◆ **Collected material**:
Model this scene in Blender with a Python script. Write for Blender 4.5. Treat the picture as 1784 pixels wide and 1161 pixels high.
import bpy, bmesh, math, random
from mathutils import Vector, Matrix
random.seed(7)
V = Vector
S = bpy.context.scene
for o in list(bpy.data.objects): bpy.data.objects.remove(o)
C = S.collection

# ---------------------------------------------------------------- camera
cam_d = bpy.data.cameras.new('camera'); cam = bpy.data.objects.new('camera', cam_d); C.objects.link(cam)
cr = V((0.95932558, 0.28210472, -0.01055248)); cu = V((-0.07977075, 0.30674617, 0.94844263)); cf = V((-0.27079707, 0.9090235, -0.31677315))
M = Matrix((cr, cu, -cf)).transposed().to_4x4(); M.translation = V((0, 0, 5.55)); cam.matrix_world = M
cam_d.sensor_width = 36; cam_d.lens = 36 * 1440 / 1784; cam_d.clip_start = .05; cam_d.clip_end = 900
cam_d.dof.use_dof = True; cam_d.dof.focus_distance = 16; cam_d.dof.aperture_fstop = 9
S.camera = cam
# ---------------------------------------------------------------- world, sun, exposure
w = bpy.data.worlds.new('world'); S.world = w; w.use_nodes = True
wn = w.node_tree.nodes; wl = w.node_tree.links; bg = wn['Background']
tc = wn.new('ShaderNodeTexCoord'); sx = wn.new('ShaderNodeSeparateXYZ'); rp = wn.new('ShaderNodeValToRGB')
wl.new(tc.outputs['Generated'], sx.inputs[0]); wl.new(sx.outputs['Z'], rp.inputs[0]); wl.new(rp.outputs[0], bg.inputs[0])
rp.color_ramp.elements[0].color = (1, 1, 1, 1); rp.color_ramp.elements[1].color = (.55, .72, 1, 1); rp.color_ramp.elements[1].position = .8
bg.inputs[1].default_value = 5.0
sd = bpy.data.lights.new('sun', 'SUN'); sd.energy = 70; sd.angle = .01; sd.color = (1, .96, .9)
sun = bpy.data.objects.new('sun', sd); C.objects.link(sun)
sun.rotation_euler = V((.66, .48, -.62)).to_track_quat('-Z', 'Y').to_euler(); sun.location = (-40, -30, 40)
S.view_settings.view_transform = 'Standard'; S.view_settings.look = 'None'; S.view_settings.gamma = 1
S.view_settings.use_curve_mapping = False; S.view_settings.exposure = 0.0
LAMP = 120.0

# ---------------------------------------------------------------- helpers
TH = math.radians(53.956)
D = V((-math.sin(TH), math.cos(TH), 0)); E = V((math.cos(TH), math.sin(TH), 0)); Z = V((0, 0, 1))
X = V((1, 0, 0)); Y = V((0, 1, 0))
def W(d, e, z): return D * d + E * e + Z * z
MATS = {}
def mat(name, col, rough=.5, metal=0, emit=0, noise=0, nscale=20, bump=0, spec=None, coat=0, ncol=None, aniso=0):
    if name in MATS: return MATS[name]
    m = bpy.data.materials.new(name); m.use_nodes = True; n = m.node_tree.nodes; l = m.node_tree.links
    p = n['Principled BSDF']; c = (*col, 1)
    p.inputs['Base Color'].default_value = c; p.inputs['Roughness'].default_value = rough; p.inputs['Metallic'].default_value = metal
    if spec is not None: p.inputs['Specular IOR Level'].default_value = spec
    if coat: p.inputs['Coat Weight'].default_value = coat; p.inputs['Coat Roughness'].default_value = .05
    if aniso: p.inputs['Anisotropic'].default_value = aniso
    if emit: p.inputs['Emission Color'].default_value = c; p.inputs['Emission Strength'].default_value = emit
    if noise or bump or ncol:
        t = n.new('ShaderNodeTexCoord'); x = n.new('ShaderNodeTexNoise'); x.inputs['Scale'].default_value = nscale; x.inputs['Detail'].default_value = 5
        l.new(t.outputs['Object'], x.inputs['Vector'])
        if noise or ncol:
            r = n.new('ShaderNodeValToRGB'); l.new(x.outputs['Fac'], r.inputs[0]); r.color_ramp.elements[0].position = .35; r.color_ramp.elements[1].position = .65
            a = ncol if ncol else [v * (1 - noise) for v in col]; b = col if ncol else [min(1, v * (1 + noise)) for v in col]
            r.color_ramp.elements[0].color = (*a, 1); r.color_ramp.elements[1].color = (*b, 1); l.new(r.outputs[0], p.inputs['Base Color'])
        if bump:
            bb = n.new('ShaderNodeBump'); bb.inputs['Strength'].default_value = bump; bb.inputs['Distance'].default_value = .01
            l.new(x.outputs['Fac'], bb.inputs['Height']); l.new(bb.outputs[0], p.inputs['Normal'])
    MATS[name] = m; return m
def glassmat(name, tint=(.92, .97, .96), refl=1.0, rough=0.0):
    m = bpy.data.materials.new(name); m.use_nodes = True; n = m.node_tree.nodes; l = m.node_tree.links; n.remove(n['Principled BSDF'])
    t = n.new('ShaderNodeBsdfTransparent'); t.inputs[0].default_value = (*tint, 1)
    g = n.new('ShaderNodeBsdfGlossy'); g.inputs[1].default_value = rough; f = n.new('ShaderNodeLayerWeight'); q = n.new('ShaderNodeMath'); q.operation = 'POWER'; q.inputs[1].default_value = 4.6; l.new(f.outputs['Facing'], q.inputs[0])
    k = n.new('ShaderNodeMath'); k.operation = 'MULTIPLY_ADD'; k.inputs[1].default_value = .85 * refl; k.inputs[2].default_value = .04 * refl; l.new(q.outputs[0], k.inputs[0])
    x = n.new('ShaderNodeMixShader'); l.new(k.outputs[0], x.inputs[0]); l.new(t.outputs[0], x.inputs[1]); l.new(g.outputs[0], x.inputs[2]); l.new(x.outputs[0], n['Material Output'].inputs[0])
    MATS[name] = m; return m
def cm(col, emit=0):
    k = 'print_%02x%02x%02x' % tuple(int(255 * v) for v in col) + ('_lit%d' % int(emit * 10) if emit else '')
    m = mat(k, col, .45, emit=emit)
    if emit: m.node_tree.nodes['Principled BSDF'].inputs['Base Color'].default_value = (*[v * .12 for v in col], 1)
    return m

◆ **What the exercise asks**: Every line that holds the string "scene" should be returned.

◆ **Correct answer**:
Model this scene in Blender with a Python script. Write for Blender 4.5. Treat the picture as 1784 pixels wide and 1161 pixels high.
S = bpy.context.scene